LE TAUX DE MORTALITÉ DES DÉTENUS ÉTAIT DE 90% À 400% PLUS ÉLEVÉ QUE CELUI DE LA POPULATION GÉNÉRALE
Patrick Ball, statisticien américain, devant la barre
Les résultats des travaux de Patrick Ball sur le taux de mortalité dans les centres de détention au Tchad chargent Habré. Ce statisticien américain a révélé, vendredi, devant la Cour que le taux de mortalité dans les lieux de détention était beaucoup plus élevé que celui des détenus américains au Japon et des Allemands emprisonnés par les Russes pendant la Seconde guerre mondiale.

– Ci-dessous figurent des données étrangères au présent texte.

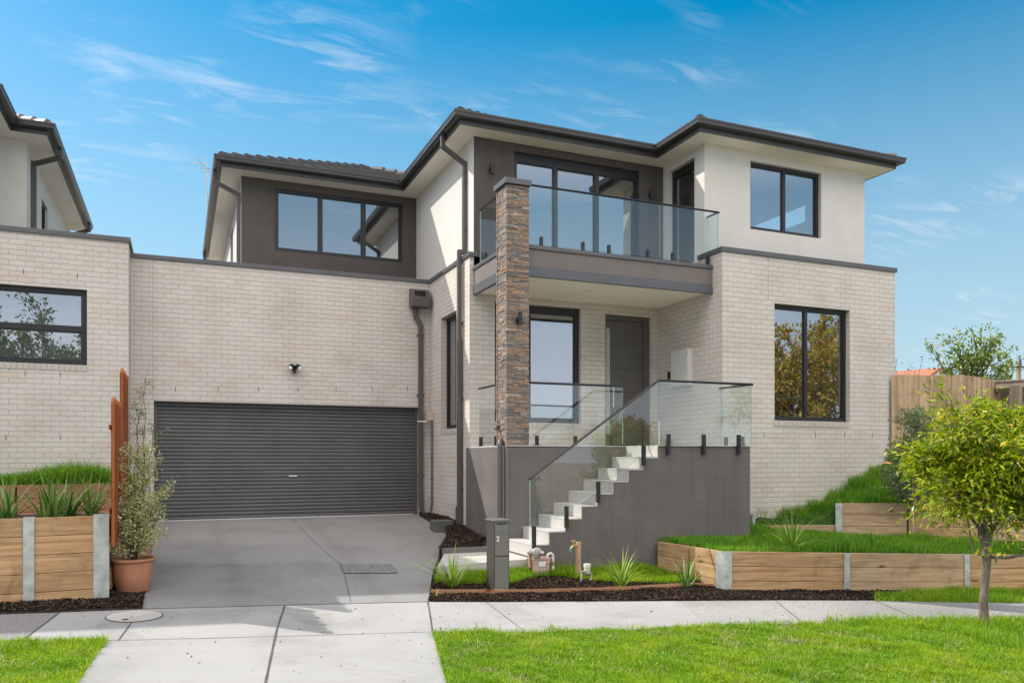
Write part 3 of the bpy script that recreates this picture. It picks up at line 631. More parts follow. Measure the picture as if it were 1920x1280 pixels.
# roof ---------------------------------------------------------------
OUT = [(.751, 16.206), (4.35, 16.206), (4.35, 12.596), (8.249, 12.596), (8.249, 11.291), (12.843, 11.291), (12.843, 24), (.751, 24)]
def eaves(parent, OUT, zs, base=0.):
    s = MB(); s.poly([(x, y, zs) for x, y in OUT]); s.poly([(x, y, zs+.02) for x, y in OUT]); s.build('soffit', M['soffit'], parent)
    f = MB(); sweep(f, OUT, [(-.02, zs-.005), (0.0, zs-.005), (0.004, zs+.062), (.010, zs+.066), (.010, zs+.15), (-.02, zs+.15)]); f.build('fascia', M['metal'], parent)
    g = MB(); sweep(g, OUT, [(.006, zs+.072), (.085, zs+.072), (.118, zs+.092), (.124, zs+.150), (.132, zs+.155), (.132, zs+.184), (.120, zs+.184), (.116, zs+.1), (.006, zs+.085)])
    g.build('gutter', M['metal'], parent)
eaves(house, OUT, ZS)
ze = ZS+.15
rf = MB(); CPS = []
for (x0, x1, y0, y1) in ((.74, 8.2, 16.196, 23.6), (4.34, 12.853, 12.586, 24.2), (8.24, 12.85, 11.281, 19)): cp = MB(); hiproof(rf, cp, x0, x1, y0, y1, ze); CPS.append(cp)
ro = rf.build('roof', M['tile'], house)
for cp in CPS: cp.build('ridge_tiles', M['tile'], ro, smooth=True)
# balcony ------------------------------------------------------------
bY, bX = 11.296, 4.746
bl = MB(); bl.box(bX, rX-.002, bY, wY-.002, 2.99, 3.262); bl.box(bX+.02, rX-.002, bY+.02, wY-.002, 3.262, 3.30)
bal = bl.build('balcony', M['balc'], house)
t = MB(); t.box(bX-.012, rX-.001, bY-.012, bY+.05, 2.835, 2.992); t.box(bX-.013, bX+.05, bY+.05, wY-.001, 2.836, 2.991); t.build('beam_flashing', M['cap'], bal, bevel=.004)
t = MB(); t.box(bX-.022, rX+.10, bY-.022, bY+.13, 3.263, 3.327); t.box(bX-.021, bX+.13, bY+.13, wY-.003, 3.264, 3.326); t.build('balcony_capping', M['cap'], bal, bevel=.005)
t = MB(); t.box(bX+.05, rX-.001, bY+.05, wY-.001, 2.88, 2.985); t.build('porch_ceiling', M['soffit'], bal)
for x in (6.55, 7.9): t = MB(); t.lathe((x, 12.1, 2.868), [(.055, 0), (.06, .004), (.06, .013)], 20); t.build('downlight', M['white'], bal)
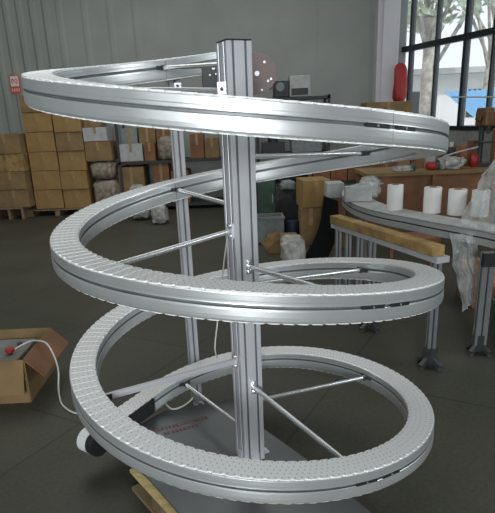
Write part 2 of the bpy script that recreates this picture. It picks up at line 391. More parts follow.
# small grey brackets standing on the rail at the top
for px,py,Y,h in ((222,92,-.055,.045),(178,88,.60,.03)):
    p=AY(px,py,Y); m=MB(); 
    m.box((p.x,Y,p.z+h*.3),(.034,.008,h)); m.cyl((p.x,Y-.004,p.z+.01),(p.x,Y-.012,p.z+.01),.007,8,1); m.build('corner_bracket',['alu_col','dark'],spiral)
# base plate with red writing
bd=Vector((.6,-.8,0)); bn=Vector((.8,.6,0)); bc=Vector((-.609,-.066,0)); s0=bc.dot(bn)
def PB(s,t): # s across from left edge, t along
    v=bn*(s0+s)+bd*t; return (v.x,v.y)
m=MB(); m.prism([tuple(AZ(x,y,.13)[:2]) for x,y in ((116,447),(140,424),(163,411.5),(230,399),(250,409),(263,428),(304,457),(372,513),(420,553),(330,620),(220,560),(178,512),(150,480))],.120,.130); bp=m.build('base_plate','plate',spiral,bevel=.002,label='grey sheet steel base plate')
m=MB(); rs=random.Random(3)
for row,(pa,pb,dens) in enumerate((((153,431),(208,417),15),((163,434),(198,425),9))):
    a=AZ(pa[0],pa[1],.133); b=AZ(pb[0],pb[1],.133); d=(b-a); L=d.length; d.normalize(); pn=Vector((-d.y,d.x,0)); h=.024
    for k in range(dens):
        c=a+d*L*(k+.5)/dens; w=L/dens*.7
        for q in range(2): m.beam(c-d*w/2+pn*h*(q-.5)*.8,c+d*w/2+pn*h*(q-.5)*.8,.0035,.001)
        for q in range(rs.choice((1,2))): o=d*w*(rs.random()-.5)*.8; m.beam(c+o-pn*h*.5,c+o+pn*h*.5,.0035,.001)
m.build('red_writing','redtext',bp,label='faint red characters stencilled on the plate')

# pallet beneath
pal=thing('wooden_pallet','pale wooden pallet carrying the spiral conveyor, its board sticking out at the front','pallet',(0,0,0))
m=MB()
t0_=(AZ(108,452,.12)-bc).dot(bd)-.11
for s_,w_ in ((-.0,.10),(.17,.10),(.34,.10),(.50,.10)): m.prism([PB(s_,t0_),PB(s_+w_,t0_),PB(s_+w_,1.0),PB(s_,1.0)],.1005,.1195)
m.build('top_boards','wood',pal,bevel=.002)
for t in (t0_+.2,t0_+.6,.85):
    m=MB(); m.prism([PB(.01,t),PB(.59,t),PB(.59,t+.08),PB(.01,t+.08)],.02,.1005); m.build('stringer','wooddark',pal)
m=MB()
for s_ in (0,.25,.5): m.prism([PB(s_,t0_),PB(s_+.1,t0_),PB(s_+.1,1.0),PB(s_,1.0)],.0,.02)
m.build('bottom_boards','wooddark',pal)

# loose cables on the conveyor
def spline(P,n=12):
    P=[Vector(p) for p in P]; out=[]
    for i in range(len(P)-1):
        a=P[max(i-1,0)];b=P[i];c=P[i+1];d=P[min(i+2,len(P)-1)]
        for k in range(n):
            t=k/n; out.append(.5*((2*b)+(-a+c)*t+(2*a-5*b+4*c-d)*t*t+(-a+3*b-3*c+d)*t**3))
    return out+[P[-1]]
q=[colpoint(Vector((-.5,-.2,0)),1.22)+Vector((-.012,-.012,0)),AY(224,262,.02),AY(219,310,.1),AY(215,345,.1),AY(217,358,.04)]
m=MB(); m.tube(spline(q),.0035); tag(m.build('power_cable','cable'),'thin white cable hanging down beside the central column','cable')
q=[AZ(166,404,.15),AZ(172,409,.14),AZ(181,407,.14),AZ(190,401,.14),AZ(193,397,.16)]
m=MB(); m.tube(spline(q),.005); tag(m.build('power_cable','cable'),'short curled white cable lying on the grey base plate','cable')

# ================================================================ ROOM
WY=9.6
def prj(p):
    d=Vector(p)-CAM; return PX+F*d.dot(RT)/d.dot(FW),PY-F*d.dot(UP)/d.dot(FW)
XC=AY(401,50,WY).x
wd=Vector((.339,-.941,0)); wn=Vector((-.941,-.339,0)); w0=Vector((XC,WY,0))
def WW(x,y,off=0):
    d=ray(x,y); q=w0+wn*off; return CAM+d*((q-CAM).dot(wn)/d.dot(wn))
def wt(p): return (p-w0).dot(wd)
wend=17.5; far=w0+wd*wend
m=MB(); m.add([(-6.5,-7,0),(far.x,-7,0),(far.x,far.y,0),(XC,WY,0),(-6.5,WY,0)],[(0,1,2,3,4)]); m.add([(-6.5,-7,-.1),(far.x,-7,-.1),(far.x,far.y,-.1),(XC,WY,-.1),(-6.5,WY,-.1)],[(4,3,2,1,0)])
struct(m.build('floor','floor'))
HC=5.6
m=MB(); m.prism([(-6.6,-7.1),(far.x+.2,-7.1),(far.x+.2,far.y),(XC+.2,WY+.2),(-6.6,WY+.2)],HC,HC+.15); struct(m.build('ceiling','ceil'))
# rear wall: ribbed sheet on the left, flat joined panels to the right
m=MB(); m.span((-6.6,WY,0),(XC+.1,WY+.2,HC)); 
xr=AY(150,60,WY).x; x=-6.5; pr=[]
k=0
while x<xr:
    wv=.26 if x<AY(60,60,WY).x else .5
    h=.035 if wv<.3 else .012
    m.add([(x,WY+.001,0),(x+.05,WY-h,0),(x+.11,WY-h,0),(x+.16,WY+.001,0),(x,WY+.001,HC),(x+.05,WY-h,HC),(x+.11,WY-h,HC),(x+.16,WY+.001,HC)],[(0,1,5,4),(1,2,6,5),(2,3,7,6)])
    x+=wv
while x<AY(370,60,WY).x:
    m.span((x,WY-.006,0),(x+.03,WY+.01,HC)); x+=1.05
struct(m.build('wall_rear','wall'))
m=MB(); m.span((-6.7,-7,0),(-6.5,WY,HC)); struct(m.build('wall_left','concrete'))
m=MB(); m.span((-6.7,-7.2,0),(far.x,-7,HC)); struct(m.build('wall_front','concrete'))
# pilaster in the corner
xa=AY(377,50,WY-.25).x; xb=AY(404,50,WY-.25).x
m=MB(); m.span((xa,WY-.25,0),(xb-.10,WY+.05,HC)); m.span((xa+.09,WY-.30,0),(xb-.19,WY-.25,HC)); struct(m.build('trim_1','pilaster',bevel=.01))
# window wall
sill=WW(452,130).z; hbar=WW(448,40).z
mull_px=(409,434.5,463.5,491.5)
mt=[wt(WW(x,45)) for x in mull_px]
def wbox(m,t0,t1,z0,z1,o0,o1,mi=0):
    vs=[]
    for t in (t0,t1):
        for o in (o0,o1):
            for z in (z0,z1):
                p=w0+wd*t+wn*o; vs.append((p.x,p.y,z))
    return m.add(vs,[(0,1,3,2),(4,6,7,5),(0,4,5,1),(2,3,7,6),(0,2,6,4),(1,5,7,3)],mi)
t_end=mt[3]+(mt[3]-mt[2])*2.05
top=4.75
m=MB(); wbox(m,-.1,wend,0,sill,-.2,0); wbox(m,-.1,wend,top,HC,-.2,0); wbox(m,t_end,wend,sill,top,-.2,0); struct(m.build('wall_right','concrete'))
m=MB(); ths=[.055,.035,.075,.04,.075]
for t,w in zip(mt+[mt[3]+(mt[3]-mt[2])],ths): wbox(m,t-w/2,t+w/2,sill,top,-.12,-.02)
wbox(m,-.02,t_end,hbar-.05,hbar+.05,-.12,-.01)
wbox(m,-.02,t_end,sill,sill+.07,-.14,.02); wbox(m,-.02,t_end,top-.06,top,-.12,-.01); wbox(m,t_end-.06,t_end,sill,top,-.12,-.01)
win=m.build('window_1','frame'); struct(win)
m=MB(); wbox(m,0,t_end,sill,top,-.075,-.07); m.build('window_pane','glass',win)
# thin white cord along the window
m=MB(); m.cyl(WW(452,97,.05),WW(499,97,.05),.013,6); tag(m.build('white_cord','cable'),'thin white cord stretched across the window at bench height','cord')

# outside
g=MB(); g.add([(0,0,-.12),(45,0,-.12),(45,60,-.12),(0,60,-.12)],[(0,1,2,3)])
o=g.build('outdoor_ground','ground'); struct(o)
def OUT(px,py,dist): d=ray(px,py); d=d/math.hypot(d.x,d.y); return CAM+d*dist
def tree(px,dist,hgt,label,seed,crz,crr,lean=0):
    rs=random.Random(seed); b=OUT(px,60,dist); base=Vector((b.x,b.y,-.1)); t=thing('tree',label,'tree',base,'trees beyond the window')
    m=MB(); tp=base+Vector((lean,0,hgt*.55)); m.cyl(base,tp,.22,12,0,.15)
    for k in range(11):
        a=rs.uniform(0,2*PI); e=tp+Vector((math.cos(a)*crr*.8,math.sin(a)*crr*.5,rs.uniform(.1,.5)*hgt)); s=base.lerp(tp,rs.uniform(.6,1))
        m.tube([s,s.lerp(e,.5)+Vector((0,0,.3)),e],.06,7)
    m.build('trunk','bark',t)
    m=MB()
    for k in range(2600):
        v=Vector((rs.gauss(0,1),rs.gauss(0,1),rs.gauss(0,1))).normalized()*crr*rs.random()**.4; v.z*=.9
        c=Vector((b.x+lean,b.y,crz))+v; s=rs.uniform(.08,.22)
        ax=Vector((rs.gauss(0,1),rs.gauss(0,1),rs.gauss(0,1))).normalized(); bx=ax.cross(Vector((rs.random(),rs.random(),1))).normalized()
        m.add([c-ax*s,c+bx*s*.5,c+ax*s,c-bx*s*.5],[(0,1,2,3)])
    m.build('foliage','leaf',t)
tree(428,19,8,'pale tree with a thick trunk close outside the window',1,6.2,2.6)
tree(486,25,9,'leafy tree right of the thick-trunked one, its crown above the blue roof',5,9.0,2.9,.3)
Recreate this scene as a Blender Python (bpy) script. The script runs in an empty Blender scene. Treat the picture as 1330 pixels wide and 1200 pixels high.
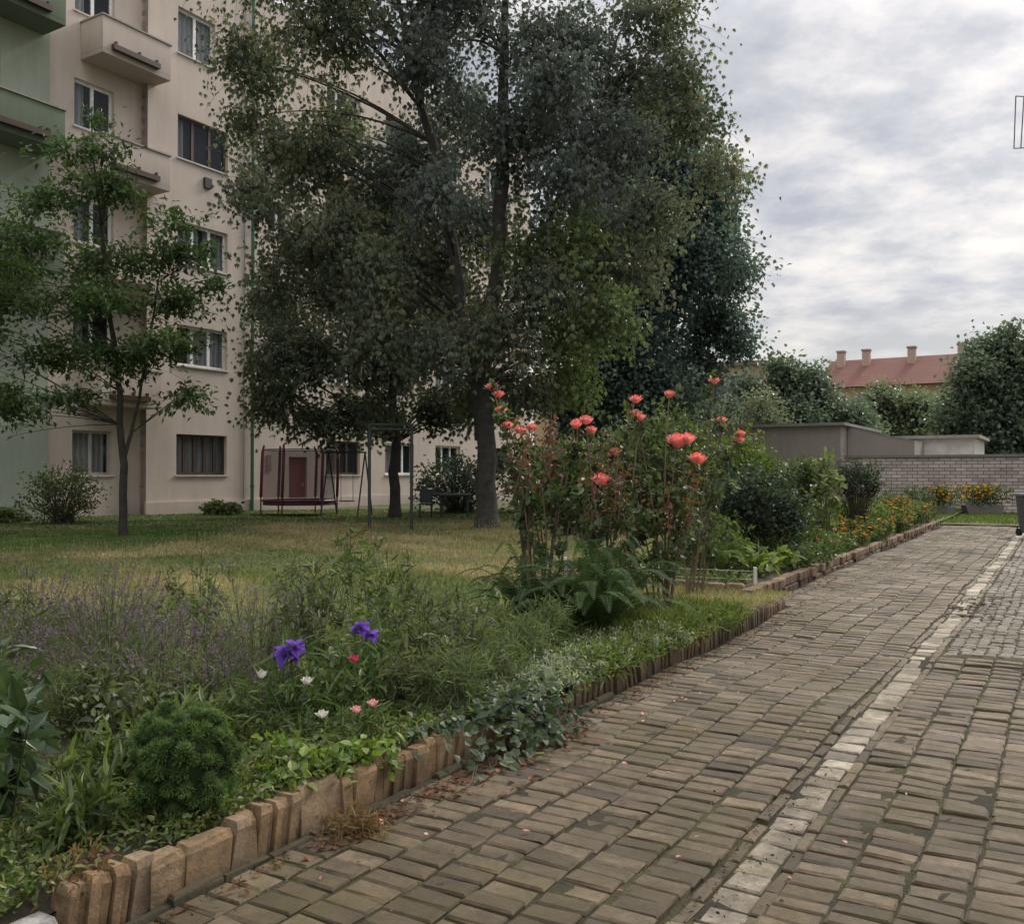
import bpy, math
import numpy as np
from mathutils import Vector
rng=np.random.default_rng(11)
ANG=math.radians(31.1); CA,SA=math.cos(ANG),math.sin(ANG)
# path frame (X across path, Y along path) -> world metres
def Gv(a):
    a=np.asarray(a,float); o=a.copy()
    o[...,0]=a[...,0]*CA+a[...,1]*SA; o[...,1]=-a[...,0]*SA+a[...,1]*CA
    return o
def G(X,Y,z=0.): return Gv(np.array([X,Y,z],float))
def unit(a): return a/(np.linalg.norm(a,axis=-1,keepdims=True)+1e-9)
WL={}
class QB:
    def __init__(s): s.v=[];s.q=[];s.c=[];s.m=[];s.n=0
    def add(s,v,q,c=(1,1,1),m=0):
        v=np.asarray(v,float).reshape(-1,3); q=np.asarray(q,int).reshape(-1,4)
        c=np.asarray(c,float)
        if c.ndim==1: c=np.tile(c,(len(v),1))
        s.v.append(v); s.q.append(q+s.n); s.c.append(c); s.m.append(np.full(len(q),m)); s.n+=len(v)
    def box(s,X0,X1,Y0,Y1,z0,z1,c=(1,1,1),m=0,path=True):
        v=np.array([[X0,Y0,z0],[X1,Y0,z0],[X1,Y1,z0],[X0,Y1,z0],[X0,Y0,z1],[X1,Y0,z1],[X1,Y1,z1],[X0,Y1,z1]],float)
        if path: v=Gv(v)
        s.add(v,[[0,3,2,1],[4,5,6,7],[0,1,5,4],[1,2,6,5],[2,3,7,6],[3,0,4,7]],c,m)
    def quad(s,pts,c=(1,1,1),m=0,path=True):
        v=np.array(pts,float)
        if path: v=Gv(v)
        s.add(v,[[0,1,2,3]],c,m)
    def build(s,name,mats,parent=None,smooth=False,bevel=0):
        v=np.concatenate(s.v); q=np.concatenate(s.q); c=np.concatenate(s.c); m=np.concatenate(s.m)
        o3=np.array([(v[:,0].min()+v[:,0].max())/2,(v[:,1].min()+v[:,1].max())/2,v[:,2].min()])
        me=bpy.data.meshes.new(name)
        me.vertices.add(len(v)); me.vertices.foreach_set("co",(v-o3).astype(np.float32).ravel())
        me.loops.add(q.size); me.loops.foreach_set("vertex_index",q.astype(np.int32).ravel())
        me.polygons.add(len(q)); me.polygons.foreach_set("loop_start",(np.arange(len(q))*4).astype(np.int32))
        me.polygons.foreach_set("loop_total",np.full(len(q),4,dtype=np.int32))
        me.polygons.foreach_set("material_index",m.astype(np.int32))
        me.polygons.foreach_set("use_smooth",np.full(len(q),bool(smooth)))
        me.update(calc_edges=True)
        at=me.color_attributes.new("col",'FLOAT_COLOR','POINT')
        at.data.foreach_set("color",np.concatenate([c,np.ones((len(c),1))],1).astype(np.float32).ravel())
        for mt in (mats if isinstance(mats,(list,tuple)) else [mats]): me.materials.append(mt)
        o=bpy.data.objects.new(name,me); bpy.context.collection.objects.link(o)
        WL[o.name]=o3
        if parent is not None:
            o.parent=parent; o.location=Vector(o3-WL[parent.name])
        else: o.location=Vector(o3)
        if bevel:
            b=o.modifiers.new("bevel",'BEVEL'); b.width=bevel; b.segments=2; b.limit_method='ANGLE'
        return o
def tag(o,label,cat,group=None):
    o["label"]=label; o["category"]=cat
    if group: o["group"]=group
    return o
def thing(name,label,cat,loc,group=None):
    e=bpy.data.objects.new(name,None); e.empty_display_size=.3
    bpy.context.collection.objects.link(e); e.location=Vector(loc); WL[e.name]=np.array(loc,float)
    return tag(e,label,cat,group)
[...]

La Cour a recueilli hier les résultats de l’expert américain, Patrick Ball, sur la mortalité dans les centres de détention au Tchad durant la période 1982-1990. L’expert américain, qui a travaillé dans beaucoup de tribunaux internationaux notamment au Salvador, en Serbie, en Sierre Leone, a déclaré que le taux brut de mortalité était très élevé dans les centres de détention durant le règne de Habré.
Selon lui, le taux de mortalité était de 90% à 400 % plus élevé que celui de la population générale. Il compare la situation des prisons à Ndjamena à celle des centres de détention du Japon où étaient détenus des prisonniers de guerre américains. Et aussi des prisonniers allemands dans les geôles russes durant la Seconde guerre mondiale.
Pour lui, le taux de mortalité était supérieur au Tchad que dans les prisons japonaises et russes.
Pour le taux de mortalité journalier dans les centres de privation de liberté, toujours au Tchad, le statisticien l’a évalué à 0,6%. Mais cette moyenne n’était pas figée. Il y avait des pics. Par exemple, cite Patrick Ball, une certaine journée du 23 juin 1983 où sur 100 prisonniers, 2,3 étaient morts.
«C’était un taux exceptionnellement élevé», commente l’expert. Il n’a pas expliqué pour autant les causes de ces décès ni pourquoi il y avait ce jour-là autant de décès. «Ce n’était pas mon rôle. Je me suis contenté d’analyser ma base de données», a-t-il servi au Parquet.
En revanche, il est revenu sur le procédé utilisé pour arriver au taux de mortalité journalier : Il a divisé le nombre de détenus décédés par celui des prisonniers et multiplié le résultat par 100.
Patrick Ball a travaillé sur une base de données de 518 documents de la Dds, remis par les autorités judiciaires tchadiennes. Il a également analysé et exploité les déclarations des victimes sur la période 1985-1988. «Je n’ai pas pu travailler sur les 8 années (1982-1990), car j’ai trouvé les documents incomplets durant cette période», justifie-t-il devant la barre.
La défense a été loquace face à Patrick Ball. Elle s’est attardée sur la provenance des ressources de la structure de l’Américain. L’expert a déclaré que c’est l’organisation Open society qui le finance.
Me Mounir Balal de la défense voulait aussi savoir si l’expert avait travaillé pour l’Ong Human rights watch. Le témoin s’est contenté de répondre par l’affirmative avant de préciser que ce travail ne concernait pas ce dossier. L’audience reprend lundi prochain avec les auditions de Tobin Tanaka, Olivier Bercault et Bandjoum Bandoum.